Energy drinks are the best-performing category for two reasons, Lyons Wyatt said. First, prices haven’t risen as much compared with other categories, and second, it’s popular with the “home-centric life we have, and people going back to work are looking for a little boost.”

Regarding prices, Lyons Wyatt said she has seen not only energy but any category holding prices steady “getting a lot of bang for their buck” from consumers seeking savings.

Lyons Wyatt adds that she’s seeing more category blurring. “There’s this move toward physical and mental health supplement with C4, which is energy and hydration, and the Starbucks Baya, which is coffee fruit-based energy,” she said. “There’s Bang, which has creatine. And they’ve all launched successful innovations that still have energy and stimulation but with performance-based attributes.”
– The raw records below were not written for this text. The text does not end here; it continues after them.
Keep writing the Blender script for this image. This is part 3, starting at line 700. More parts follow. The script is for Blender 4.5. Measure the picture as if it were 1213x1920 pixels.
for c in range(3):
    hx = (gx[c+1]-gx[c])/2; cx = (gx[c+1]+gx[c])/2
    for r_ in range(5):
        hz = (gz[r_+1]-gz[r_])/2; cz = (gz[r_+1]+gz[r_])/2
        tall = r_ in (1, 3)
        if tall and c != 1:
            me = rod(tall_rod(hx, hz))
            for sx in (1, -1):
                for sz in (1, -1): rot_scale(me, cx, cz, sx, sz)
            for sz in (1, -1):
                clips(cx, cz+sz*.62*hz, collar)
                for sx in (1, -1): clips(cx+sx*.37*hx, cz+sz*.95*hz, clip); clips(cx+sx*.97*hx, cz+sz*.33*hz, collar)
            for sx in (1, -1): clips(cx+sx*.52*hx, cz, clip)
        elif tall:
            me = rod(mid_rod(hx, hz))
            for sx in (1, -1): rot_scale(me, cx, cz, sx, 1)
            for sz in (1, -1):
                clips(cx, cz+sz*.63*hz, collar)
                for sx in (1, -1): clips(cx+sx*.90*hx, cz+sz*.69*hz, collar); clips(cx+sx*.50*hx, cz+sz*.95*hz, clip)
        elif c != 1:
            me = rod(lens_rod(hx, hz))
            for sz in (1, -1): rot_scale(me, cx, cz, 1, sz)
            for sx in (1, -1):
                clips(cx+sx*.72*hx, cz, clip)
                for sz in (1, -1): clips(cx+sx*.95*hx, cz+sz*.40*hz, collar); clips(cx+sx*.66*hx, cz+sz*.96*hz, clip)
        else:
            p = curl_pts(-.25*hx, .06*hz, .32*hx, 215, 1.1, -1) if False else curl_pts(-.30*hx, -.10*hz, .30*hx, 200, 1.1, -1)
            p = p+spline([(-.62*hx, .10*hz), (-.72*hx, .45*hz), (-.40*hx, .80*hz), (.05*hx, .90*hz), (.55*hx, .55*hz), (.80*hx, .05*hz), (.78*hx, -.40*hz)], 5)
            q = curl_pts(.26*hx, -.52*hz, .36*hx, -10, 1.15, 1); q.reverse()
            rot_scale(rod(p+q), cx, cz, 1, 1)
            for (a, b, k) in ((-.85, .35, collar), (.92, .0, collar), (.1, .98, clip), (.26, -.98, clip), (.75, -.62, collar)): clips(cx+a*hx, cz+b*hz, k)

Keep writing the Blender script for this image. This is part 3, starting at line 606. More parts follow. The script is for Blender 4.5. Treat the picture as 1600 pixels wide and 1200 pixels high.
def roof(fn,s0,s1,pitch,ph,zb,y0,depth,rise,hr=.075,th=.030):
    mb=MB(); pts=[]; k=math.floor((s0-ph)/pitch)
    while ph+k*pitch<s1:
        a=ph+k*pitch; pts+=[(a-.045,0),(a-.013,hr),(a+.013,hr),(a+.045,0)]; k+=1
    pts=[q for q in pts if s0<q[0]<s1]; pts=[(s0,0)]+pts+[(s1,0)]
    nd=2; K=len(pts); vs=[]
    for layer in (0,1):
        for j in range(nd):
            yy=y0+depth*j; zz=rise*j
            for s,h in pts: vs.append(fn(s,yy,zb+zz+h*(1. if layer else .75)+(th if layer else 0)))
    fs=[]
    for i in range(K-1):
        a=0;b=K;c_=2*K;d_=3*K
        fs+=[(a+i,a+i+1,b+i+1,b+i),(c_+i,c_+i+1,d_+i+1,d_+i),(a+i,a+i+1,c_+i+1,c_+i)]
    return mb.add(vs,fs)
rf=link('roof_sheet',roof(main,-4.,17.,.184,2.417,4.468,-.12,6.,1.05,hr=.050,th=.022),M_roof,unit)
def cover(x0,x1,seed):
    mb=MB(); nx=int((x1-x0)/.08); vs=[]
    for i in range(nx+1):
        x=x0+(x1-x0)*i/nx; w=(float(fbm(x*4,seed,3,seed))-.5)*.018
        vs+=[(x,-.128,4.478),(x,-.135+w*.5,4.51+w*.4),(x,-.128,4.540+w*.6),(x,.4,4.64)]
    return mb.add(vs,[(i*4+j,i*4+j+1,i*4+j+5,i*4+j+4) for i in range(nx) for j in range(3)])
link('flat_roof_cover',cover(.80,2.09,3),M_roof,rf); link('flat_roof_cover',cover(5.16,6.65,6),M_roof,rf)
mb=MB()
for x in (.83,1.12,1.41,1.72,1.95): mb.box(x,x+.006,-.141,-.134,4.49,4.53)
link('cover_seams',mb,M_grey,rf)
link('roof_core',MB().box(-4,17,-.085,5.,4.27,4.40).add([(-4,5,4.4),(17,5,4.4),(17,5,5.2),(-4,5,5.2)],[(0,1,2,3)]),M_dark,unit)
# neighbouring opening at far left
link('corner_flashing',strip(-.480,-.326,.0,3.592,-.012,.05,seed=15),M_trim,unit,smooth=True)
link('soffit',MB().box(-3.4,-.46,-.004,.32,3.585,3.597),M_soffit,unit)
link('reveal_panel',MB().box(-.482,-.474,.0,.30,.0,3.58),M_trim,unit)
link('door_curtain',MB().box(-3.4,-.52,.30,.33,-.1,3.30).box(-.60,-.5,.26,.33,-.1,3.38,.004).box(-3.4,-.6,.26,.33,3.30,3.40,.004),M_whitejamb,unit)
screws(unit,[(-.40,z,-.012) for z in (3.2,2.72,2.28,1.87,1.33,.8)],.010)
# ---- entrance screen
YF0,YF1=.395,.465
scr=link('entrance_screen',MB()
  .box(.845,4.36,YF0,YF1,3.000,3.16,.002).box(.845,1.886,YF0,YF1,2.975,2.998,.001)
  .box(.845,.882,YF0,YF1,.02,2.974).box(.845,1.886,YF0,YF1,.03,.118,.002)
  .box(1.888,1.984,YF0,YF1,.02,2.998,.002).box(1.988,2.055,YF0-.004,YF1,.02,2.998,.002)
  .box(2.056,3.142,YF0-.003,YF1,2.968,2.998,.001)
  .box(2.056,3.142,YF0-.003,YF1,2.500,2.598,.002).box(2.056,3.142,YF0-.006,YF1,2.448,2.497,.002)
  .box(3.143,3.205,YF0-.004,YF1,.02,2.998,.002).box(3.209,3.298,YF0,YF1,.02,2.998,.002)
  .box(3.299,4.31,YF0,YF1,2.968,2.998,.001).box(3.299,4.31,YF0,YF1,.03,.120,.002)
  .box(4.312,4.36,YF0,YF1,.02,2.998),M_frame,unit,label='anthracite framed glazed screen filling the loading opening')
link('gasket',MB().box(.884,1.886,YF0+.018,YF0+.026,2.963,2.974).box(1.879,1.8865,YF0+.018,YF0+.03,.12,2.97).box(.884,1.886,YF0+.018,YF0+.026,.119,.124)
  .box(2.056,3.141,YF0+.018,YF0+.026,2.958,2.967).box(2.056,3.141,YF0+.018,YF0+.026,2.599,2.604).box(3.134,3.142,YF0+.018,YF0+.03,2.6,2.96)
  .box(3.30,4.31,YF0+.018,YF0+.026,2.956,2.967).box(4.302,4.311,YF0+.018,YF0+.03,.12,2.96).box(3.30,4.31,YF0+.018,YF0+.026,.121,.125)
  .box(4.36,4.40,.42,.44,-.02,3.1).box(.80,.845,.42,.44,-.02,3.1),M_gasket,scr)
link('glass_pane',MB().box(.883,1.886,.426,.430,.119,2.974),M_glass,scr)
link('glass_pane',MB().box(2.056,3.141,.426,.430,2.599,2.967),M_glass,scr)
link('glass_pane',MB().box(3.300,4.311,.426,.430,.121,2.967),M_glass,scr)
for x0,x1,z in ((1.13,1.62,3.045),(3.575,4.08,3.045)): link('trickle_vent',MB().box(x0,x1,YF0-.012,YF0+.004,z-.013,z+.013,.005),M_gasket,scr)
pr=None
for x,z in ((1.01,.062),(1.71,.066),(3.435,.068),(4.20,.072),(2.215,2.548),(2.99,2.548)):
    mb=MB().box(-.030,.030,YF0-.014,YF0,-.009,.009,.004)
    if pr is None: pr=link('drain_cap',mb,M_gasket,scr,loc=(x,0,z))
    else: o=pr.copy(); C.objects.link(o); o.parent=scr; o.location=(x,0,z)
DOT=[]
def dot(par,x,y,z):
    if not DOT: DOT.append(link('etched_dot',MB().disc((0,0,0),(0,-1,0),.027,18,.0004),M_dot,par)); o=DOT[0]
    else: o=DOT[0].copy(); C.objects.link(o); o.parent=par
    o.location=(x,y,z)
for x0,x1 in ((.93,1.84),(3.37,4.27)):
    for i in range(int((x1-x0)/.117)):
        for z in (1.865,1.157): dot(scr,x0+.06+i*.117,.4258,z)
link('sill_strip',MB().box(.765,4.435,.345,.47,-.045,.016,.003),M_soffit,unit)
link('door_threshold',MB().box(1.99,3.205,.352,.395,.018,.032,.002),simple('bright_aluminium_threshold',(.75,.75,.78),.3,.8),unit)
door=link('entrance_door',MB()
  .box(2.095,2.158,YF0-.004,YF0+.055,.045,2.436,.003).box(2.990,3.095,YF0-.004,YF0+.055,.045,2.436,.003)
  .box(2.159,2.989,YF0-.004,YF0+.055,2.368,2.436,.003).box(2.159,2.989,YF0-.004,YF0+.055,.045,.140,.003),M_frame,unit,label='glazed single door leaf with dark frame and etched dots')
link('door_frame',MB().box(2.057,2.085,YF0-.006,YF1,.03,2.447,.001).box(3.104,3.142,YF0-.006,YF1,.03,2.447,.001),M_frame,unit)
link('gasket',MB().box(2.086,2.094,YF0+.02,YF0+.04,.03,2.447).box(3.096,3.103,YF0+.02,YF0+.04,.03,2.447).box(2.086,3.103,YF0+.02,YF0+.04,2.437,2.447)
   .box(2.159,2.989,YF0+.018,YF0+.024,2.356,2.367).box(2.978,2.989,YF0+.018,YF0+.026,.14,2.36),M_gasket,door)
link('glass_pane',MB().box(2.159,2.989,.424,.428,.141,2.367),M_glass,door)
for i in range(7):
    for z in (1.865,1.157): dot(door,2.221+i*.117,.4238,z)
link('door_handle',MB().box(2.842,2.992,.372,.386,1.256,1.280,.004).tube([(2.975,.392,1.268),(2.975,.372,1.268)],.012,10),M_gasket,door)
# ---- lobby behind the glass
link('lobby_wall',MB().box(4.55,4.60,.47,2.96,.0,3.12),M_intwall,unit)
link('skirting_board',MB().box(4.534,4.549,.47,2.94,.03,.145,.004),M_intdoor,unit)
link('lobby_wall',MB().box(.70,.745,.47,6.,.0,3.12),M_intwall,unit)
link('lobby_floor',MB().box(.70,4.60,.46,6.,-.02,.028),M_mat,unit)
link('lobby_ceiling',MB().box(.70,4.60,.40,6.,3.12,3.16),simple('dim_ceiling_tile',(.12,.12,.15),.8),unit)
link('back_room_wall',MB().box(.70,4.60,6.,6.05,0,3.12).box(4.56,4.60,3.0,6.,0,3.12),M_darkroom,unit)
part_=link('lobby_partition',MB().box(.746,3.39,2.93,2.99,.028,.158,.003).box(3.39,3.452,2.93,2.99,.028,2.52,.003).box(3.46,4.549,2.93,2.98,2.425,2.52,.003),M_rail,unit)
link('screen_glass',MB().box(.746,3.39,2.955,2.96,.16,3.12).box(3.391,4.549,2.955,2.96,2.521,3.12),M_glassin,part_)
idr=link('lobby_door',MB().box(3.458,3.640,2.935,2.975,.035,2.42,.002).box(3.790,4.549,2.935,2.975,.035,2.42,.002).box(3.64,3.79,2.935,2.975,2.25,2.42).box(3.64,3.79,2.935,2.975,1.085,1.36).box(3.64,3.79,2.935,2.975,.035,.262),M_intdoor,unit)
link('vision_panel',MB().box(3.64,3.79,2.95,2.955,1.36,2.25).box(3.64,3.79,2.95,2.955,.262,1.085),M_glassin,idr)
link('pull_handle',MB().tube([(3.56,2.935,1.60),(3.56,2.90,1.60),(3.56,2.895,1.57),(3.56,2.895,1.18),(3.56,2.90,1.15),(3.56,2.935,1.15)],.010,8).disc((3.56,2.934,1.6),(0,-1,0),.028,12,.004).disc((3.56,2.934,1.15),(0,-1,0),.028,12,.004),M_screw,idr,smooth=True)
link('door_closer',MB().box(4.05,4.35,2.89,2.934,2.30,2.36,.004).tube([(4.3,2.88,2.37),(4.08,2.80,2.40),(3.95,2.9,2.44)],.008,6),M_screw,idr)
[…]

Hemphill adds that about half of energy drink volume is via c-store sales, a “vital channel” for this category. “As goes the performance of c-stores, so goes the performance a lot of times of energy drinks,” he said.

Recently, however, Hemphill said more competitors have entered the market, some championing healthier, premium products.

“While there is innovation, the tried-and-true brands have introduced line extensions that have also helped,” Hemphill said.

Monster and Red Bull dominate, with Rockstar a distant third but also a significant player, he said.